I had a solid streak going (didn't count I'd say 10 days or so) and I fucking paniced it was weird I had to do it right then right now didn't even get my pants off. I'm honestly pretty scared because it shows just how not in control of myself I am. So naturally I couldn't just stop I had to keep going a few more times and eat a shitload of fast food afterwards. Is there some scientific reason for that craving?

Anyway now that I am completely worthless and can't even be fucked to pee in the toilet how do I get started with nofap. I figure a journal would be interesting. If only to contrast how I feel now with how I felt then. Don't worry I won't pollute your board with that shit.

Basically I want to feel Day 10 all the time. Help me. I don't even know why I'm writing this rambling post. To bad for you.

 No.10550

>>10414 (OP)

I always add 1 to my counter when the day ends, logically


 No.10561>>10562

I've been trying off and on and I can't make it past a week. Lasted 5 days last time.

I don't know what I am going to do. Now I'm sitting here in the exact same mindset I was in when I wrote whatever that garbage is up there and just the thought of going to work tonight is filling me with dread. Is there any possible way to make this feeling go away?


 No.10562

>>10561

You are trying to beat an addiction. Your emotions are going to be a rollercoaster.
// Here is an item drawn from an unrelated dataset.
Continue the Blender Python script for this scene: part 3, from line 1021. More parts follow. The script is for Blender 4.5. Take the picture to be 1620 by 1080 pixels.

Now you sit there completely blackpilled.

First thing to do is to take a step back: you're here, so you are better than 95% of the population.

Second: analyze: what are the circumstances you relapse under? Why do you think you relapse? Be honest with yourself.

Third: Devise a way to stop relapsing. Block those sites in your router, turn off the hot water. It may seem mechanical, but it is necessary.

Even if you only fap every second day, that is a change from 365 faps to 182 faps. Keep your eyes on the long term. It will seem that the world throws an insurmountable amount of filth towards you, but the only acceptable response is an iron will of defense. You are going to make it.